Grandad Rogers retrieved the cradle from the barn where it had been stored since this time last year. This was not the cradle that was used to rock a baby to sleep. This cradle was used to cut the stalks of wheat and gather the wheat after each time the cradle was swung through the standing wheat. There was a blade almost 3 feet long with a rack behind it to catch the wheat.
The cradle had a long handle and it was heavy. One stroke at a time taking down perhaps two feet of wheat stalks with each swing left a stubble a few inches from the ground. It took a lot of stamina and many strokes with the cradle to harvest a large field of wheat.
Grandad kept a file in his hip pocket and he would stop from time to time to sharpen the blade. A dull blade would make the cutting task even more difficult.

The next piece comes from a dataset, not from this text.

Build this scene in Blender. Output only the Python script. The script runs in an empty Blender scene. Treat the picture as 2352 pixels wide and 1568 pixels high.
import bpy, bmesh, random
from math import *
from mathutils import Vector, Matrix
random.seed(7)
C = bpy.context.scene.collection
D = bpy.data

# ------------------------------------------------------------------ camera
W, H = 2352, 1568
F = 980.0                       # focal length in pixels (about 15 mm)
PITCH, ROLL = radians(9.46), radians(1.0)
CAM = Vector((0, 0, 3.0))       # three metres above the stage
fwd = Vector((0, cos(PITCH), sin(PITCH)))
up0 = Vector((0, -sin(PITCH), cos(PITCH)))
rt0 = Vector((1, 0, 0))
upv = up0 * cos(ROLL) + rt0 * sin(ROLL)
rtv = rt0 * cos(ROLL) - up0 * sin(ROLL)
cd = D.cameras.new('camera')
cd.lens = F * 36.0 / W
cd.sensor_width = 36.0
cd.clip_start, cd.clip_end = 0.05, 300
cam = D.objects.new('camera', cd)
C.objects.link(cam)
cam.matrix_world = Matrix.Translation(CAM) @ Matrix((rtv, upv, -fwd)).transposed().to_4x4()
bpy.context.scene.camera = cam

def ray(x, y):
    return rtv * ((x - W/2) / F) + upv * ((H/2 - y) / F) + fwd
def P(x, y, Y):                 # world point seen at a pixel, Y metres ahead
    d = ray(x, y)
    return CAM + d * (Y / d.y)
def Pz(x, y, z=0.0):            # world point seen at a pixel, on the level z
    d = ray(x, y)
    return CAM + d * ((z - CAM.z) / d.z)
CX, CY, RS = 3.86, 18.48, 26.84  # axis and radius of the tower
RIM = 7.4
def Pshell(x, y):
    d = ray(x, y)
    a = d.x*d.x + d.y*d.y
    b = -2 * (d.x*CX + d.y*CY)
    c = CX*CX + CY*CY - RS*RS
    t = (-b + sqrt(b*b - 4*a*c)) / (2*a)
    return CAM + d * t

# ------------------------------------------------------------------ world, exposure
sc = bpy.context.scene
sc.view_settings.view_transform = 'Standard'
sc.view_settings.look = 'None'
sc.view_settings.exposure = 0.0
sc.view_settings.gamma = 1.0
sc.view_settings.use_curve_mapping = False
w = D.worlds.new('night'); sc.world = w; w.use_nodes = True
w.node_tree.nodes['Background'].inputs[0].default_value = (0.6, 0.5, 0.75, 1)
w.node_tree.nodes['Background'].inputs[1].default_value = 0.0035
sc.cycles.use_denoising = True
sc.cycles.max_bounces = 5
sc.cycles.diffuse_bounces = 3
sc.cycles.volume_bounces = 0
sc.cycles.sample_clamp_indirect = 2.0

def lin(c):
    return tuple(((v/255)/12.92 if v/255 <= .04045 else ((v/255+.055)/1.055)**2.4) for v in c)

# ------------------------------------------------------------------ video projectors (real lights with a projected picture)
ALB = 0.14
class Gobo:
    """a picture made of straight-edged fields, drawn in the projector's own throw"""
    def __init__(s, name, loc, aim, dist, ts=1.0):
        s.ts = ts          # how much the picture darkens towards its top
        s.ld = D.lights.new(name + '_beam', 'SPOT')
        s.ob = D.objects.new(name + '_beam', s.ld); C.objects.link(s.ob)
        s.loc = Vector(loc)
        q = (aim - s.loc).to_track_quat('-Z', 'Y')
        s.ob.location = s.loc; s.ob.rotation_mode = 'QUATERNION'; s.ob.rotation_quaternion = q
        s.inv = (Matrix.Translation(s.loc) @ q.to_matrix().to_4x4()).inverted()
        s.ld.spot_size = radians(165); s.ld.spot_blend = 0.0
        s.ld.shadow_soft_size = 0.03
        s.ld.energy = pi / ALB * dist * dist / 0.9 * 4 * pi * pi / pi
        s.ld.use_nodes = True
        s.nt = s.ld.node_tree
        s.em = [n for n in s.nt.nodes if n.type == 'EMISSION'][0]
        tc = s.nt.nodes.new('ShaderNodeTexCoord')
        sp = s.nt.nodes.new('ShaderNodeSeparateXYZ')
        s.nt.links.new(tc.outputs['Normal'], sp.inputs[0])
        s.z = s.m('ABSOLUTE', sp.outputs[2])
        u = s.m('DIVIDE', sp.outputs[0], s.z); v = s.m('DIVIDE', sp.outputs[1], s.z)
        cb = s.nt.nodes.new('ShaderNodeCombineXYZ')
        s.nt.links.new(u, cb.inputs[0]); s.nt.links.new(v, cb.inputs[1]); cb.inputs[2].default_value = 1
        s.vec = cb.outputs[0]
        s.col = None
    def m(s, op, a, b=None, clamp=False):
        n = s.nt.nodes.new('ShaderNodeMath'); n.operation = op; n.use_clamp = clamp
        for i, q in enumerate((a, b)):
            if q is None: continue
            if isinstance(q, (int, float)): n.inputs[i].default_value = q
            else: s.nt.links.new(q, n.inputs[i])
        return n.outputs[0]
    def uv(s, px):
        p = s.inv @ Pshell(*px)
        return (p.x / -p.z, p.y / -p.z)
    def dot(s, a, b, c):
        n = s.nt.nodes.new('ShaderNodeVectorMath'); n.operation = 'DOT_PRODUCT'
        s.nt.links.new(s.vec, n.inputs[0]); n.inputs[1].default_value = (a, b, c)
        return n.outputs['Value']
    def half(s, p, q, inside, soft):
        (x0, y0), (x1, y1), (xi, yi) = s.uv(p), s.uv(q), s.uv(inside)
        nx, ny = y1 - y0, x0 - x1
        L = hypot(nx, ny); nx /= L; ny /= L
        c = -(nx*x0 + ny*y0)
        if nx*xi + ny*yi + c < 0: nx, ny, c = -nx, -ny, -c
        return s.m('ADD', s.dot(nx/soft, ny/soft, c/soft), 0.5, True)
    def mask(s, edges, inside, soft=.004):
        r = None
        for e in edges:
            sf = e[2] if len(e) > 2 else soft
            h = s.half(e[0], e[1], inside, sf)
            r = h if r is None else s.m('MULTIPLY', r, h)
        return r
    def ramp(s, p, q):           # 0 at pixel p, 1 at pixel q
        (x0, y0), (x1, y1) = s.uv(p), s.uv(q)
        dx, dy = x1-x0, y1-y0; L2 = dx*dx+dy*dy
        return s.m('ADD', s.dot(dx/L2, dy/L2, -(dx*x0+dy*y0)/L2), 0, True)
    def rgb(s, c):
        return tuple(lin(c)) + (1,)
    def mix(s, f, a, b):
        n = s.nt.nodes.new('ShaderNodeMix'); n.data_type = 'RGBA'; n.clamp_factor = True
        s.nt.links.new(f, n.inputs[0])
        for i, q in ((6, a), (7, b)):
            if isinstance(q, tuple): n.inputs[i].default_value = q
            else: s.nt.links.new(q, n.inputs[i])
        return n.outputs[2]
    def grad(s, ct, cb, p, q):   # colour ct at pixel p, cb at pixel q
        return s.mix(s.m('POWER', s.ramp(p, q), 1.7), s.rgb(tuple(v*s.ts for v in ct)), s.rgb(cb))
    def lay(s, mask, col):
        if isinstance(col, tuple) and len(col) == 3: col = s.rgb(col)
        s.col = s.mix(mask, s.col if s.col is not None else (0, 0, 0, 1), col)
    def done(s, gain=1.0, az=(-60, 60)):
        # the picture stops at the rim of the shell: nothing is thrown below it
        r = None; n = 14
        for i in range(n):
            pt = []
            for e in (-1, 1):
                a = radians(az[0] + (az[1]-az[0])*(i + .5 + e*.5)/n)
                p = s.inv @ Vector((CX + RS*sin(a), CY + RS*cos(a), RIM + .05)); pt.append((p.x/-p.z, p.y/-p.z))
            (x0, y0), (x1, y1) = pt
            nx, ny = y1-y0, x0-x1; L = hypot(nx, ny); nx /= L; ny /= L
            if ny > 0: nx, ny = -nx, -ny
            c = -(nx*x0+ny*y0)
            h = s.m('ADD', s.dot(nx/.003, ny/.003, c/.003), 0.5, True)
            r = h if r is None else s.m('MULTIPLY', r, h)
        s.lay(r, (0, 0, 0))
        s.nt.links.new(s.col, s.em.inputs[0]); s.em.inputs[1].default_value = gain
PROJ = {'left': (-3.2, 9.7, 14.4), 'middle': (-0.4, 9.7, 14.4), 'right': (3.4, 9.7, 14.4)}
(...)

A sharp edge on the blade was a necessity.
Someone must follow the man with the cradle to gather the wheat stalks into bundles with the golden grains of wheat at the end of each stalk. The bundles, or sheaves, were tied and stacked into structures called shocks, which were left standing in the wheat field until the threshers came.
Threshing day was a big event. There must be preparations, such as gathering all of the shocks of wheat and hauling them on a horse-drawn wagon to the site of the threshing.
The threshing machine was large and heavy and took a crew to operate. The sheaves of wheat were fed into the machine which separated the grains of wheat from the chaff and the straw. The straw was hauled to the barn to be used as bedding for the animals.
In pioneer days, the straw was put into heavy cloth bags and used as bedding, or mattresses, by our sturdy ancestors. Of course, feather beds were preferred but harder to come by.
Threshing time came during the heat of summer and was a hot and sweaty job. However, today the harvesting of wheat is much easier with much improved heavy machinery.
The men that came to my grandparents’ farm on threshing day had to be fed. Tables for food were set up under the maple shade trees in the front yard of the farm house. There was a table in the backyard with buckets of water where the men could wash the dust and chaff from their arms and sweaty faces before being seated for a hearty dinner.
Grandmother, along with helpful neighbor women, would put a delicious meal before these hard-working men. They would move from farm to farm until all of the wheat in Crabtree community had been threshed and the grain had been stored in heavy sacks waiting to be carried to the grist mill as flour was needed in the kitchen at the farm house.
Threshing day was a bit similar to Hog Killing day, or maybe even a barn raising. It was a cooperative effort with many strong backs and willing hands needed. In those days, neighbors had to be real neighbors to make the culture operate successfully and not just neighbors in name only.
Threshing day did not put biscuits on the table (see the story titled “Piping Hot Whole Wheat Biscuits” in Depression Baby). There was other work to be done.
The sacks of grain had to be taken to the grist mill, the chaff had to be sifted from the flour and a skilled cook had to know how much baking powder or buttermilk to add to the mixture before a pan of biscuit dough was shoved into the oven. And oh yes, a rolling pin was needed to roll out the big lump of biscuit dough before the biscuit cutter did its job.
In grandad Roger’s day preparing the soil to sow the wheat field was just the beginning of a process which involved threshing day, a grist mill, and a skilled cook to put biscuits on the table with sourwood honey or real sorghum syrup.
Today, when we reach into the frozen food cabinet for a package of biscuits at the local grocery store, let us remember and appreciate the multiple skills and the hard work of our ancestors and the knowledge they accumulated. Threshing day was important, but it was only a part of the farming process that I witnessed as a ten-year-old boy down on the farm.